Before they invented drawing boards, what did they go back to?

Do infants enjoy infancy as much as adults enjoy adultery?

If one synchronized swimmer drowns, do the rest have to drown too?

If you ate pasta & antipasta, would you still be hungry?

Why is the third hand on the watch called the second hand?

If a word is misspelled in the dictionary, how would we ever know?

If Webster wrote the first dictionary, where did he find the words?

Why do we say something is out of whack? What is a whack?

Why does "slow down" and "slow up" mean the same thing?

Why are they called "stands" when they are made for sitting?

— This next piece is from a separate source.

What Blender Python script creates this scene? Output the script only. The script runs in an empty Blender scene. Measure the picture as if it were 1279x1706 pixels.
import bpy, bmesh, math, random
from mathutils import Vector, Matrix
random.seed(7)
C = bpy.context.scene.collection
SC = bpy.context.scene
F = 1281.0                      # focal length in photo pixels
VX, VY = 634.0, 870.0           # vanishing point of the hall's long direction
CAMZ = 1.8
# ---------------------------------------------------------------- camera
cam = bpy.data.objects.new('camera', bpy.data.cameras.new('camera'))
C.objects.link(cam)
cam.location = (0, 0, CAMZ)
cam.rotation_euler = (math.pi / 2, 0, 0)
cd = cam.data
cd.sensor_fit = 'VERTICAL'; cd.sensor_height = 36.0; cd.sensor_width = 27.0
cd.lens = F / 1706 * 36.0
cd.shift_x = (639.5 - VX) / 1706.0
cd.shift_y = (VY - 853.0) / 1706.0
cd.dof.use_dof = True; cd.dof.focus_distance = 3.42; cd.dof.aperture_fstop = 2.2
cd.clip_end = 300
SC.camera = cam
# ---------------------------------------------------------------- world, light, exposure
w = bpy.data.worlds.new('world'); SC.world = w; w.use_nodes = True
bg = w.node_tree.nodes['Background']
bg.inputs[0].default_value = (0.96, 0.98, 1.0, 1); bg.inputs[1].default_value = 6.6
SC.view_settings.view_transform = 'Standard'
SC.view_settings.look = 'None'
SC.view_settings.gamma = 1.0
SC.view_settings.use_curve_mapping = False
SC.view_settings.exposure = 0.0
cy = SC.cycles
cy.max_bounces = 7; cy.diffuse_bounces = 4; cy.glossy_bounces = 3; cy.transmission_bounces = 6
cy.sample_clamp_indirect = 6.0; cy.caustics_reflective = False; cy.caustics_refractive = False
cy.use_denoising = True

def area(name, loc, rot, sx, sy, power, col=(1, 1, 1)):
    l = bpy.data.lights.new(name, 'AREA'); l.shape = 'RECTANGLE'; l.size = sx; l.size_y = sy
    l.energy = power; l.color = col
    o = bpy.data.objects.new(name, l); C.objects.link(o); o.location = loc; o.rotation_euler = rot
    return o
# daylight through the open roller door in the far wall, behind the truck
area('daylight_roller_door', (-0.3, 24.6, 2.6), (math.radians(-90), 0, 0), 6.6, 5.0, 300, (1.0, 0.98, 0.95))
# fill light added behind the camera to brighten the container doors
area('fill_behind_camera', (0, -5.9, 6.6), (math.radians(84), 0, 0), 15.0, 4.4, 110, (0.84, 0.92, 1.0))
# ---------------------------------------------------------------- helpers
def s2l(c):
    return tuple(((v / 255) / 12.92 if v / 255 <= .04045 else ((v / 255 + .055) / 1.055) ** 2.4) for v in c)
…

Why is it called "after dark" when it really is "after light"?

Doesn't "expecting the unexpected" make the unexpected expected?

Why are a "wise man" and a "wise guy" opposites?

Why do "overlook" and "oversee" mean opposite things?

Why is "phonetic" not spelled the way it sounds?

If work is so terrific, why do they have to pay you to do it?

If all the world is a stage, where is the audience sitting?

If love is blind, why is lingerie so popular?

If you are cross-eyed and have dyslexia, can you read all right?

Why is "bra" singular and "panties" plural?

Why do we wash bath towels? Aren't we clean when we use them?

Why doesn't glue stick to the inside of the bottle?

Why do they call it a TV set when you only have one?
 
Thanks Diva! Posted this many years ago, and copied it from somewhere else. Bacl when my eyesight was better and I didn't notice a thing. :) Fixed it. Possible that when this forum upgraded from vBulletin to Xenforo, it had an effect on the older threads and their appearance.....dunno.
Yes, I remember that happened with some of my posts too after the upgrade SeaBreeze. I'd forgotten about that. Thank you for fixing it. :D
 
"Why do we say something is out of whack? What is a whack?"
I suspect this one comes from the many devices that often needed a good whack to get them to work properly. Early televisions were this way, sometimes they needed a good whack to work properly. If not, they were considered to be "out of whack". Just a thought!